Sni'per: a Code Snippet RESTful API

Authors
Queirós, R; Simões, A;

Publication
5th Symposium on Languages, Applications and Technologies, SLATE 2016, June 20-21, 2016, Maribor, Slovenia

Abstract
Today we use the Web for almost everything, even to program. There are several specialized code editors gravitating on the Web and emulating most of the features inherited from traditional IDEs, such as, syntax highlight, code folding, autocompletion and even code refactorization. One of the techniques to speed the code development is the use of snippets as predefined code blocks that can be automatically included in the code. Although several Web editors support this functionality, they come with a limited set of snippets, not allowing the contribution of new blocks of code. Even if that would be possible, they would be available only to the code's owner or to the editors' users through a private cloud repository. This paper describes the design and implementation of Sni'per, a RESTful API that allows public access for multi-language programming code-blocks ordered by popularity. Besides being able to access code snippets from other users and score them, we can also contribute with our own snippets creating a global network of shared code.
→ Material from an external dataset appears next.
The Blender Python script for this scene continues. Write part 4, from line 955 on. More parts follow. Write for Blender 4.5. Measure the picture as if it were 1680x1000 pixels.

In order to make coding against this API easier, we create a client library that reduces the amount of code required to write and make the code more robust. © Ricardo Queirós and Alberto Simões;licensed under Creative Commons License CC-BY.

2016

Gamification-Based E-Learning Strategies for Computer Programming Education

Authors
de Queirós, RAP; Pinto, MT;

Publication
Gamification-Based E-Learning Strategies for Computer Programming Education

Abstract
Computer technologies are forever evolving and it is vital that computer science educators find new methods of teaching programming in order to maintain the rapid changes occurring in the field. One of the ways to increase student engagement and retention is by integrating games into the curriculum. Gamification-Based E-Learning Strategies for Computer Programming Education evaluates the different approaches and issues faced in integrating games into computer education settings. Featuring emergent trends on the application of gaming to pedagogical strategies and technological tactics, as well as new methodologies and approaches being utilized in computer programming courses, this book is an essential reference source for practitioners, researchers, computer science teachers, and students pursuing computer science.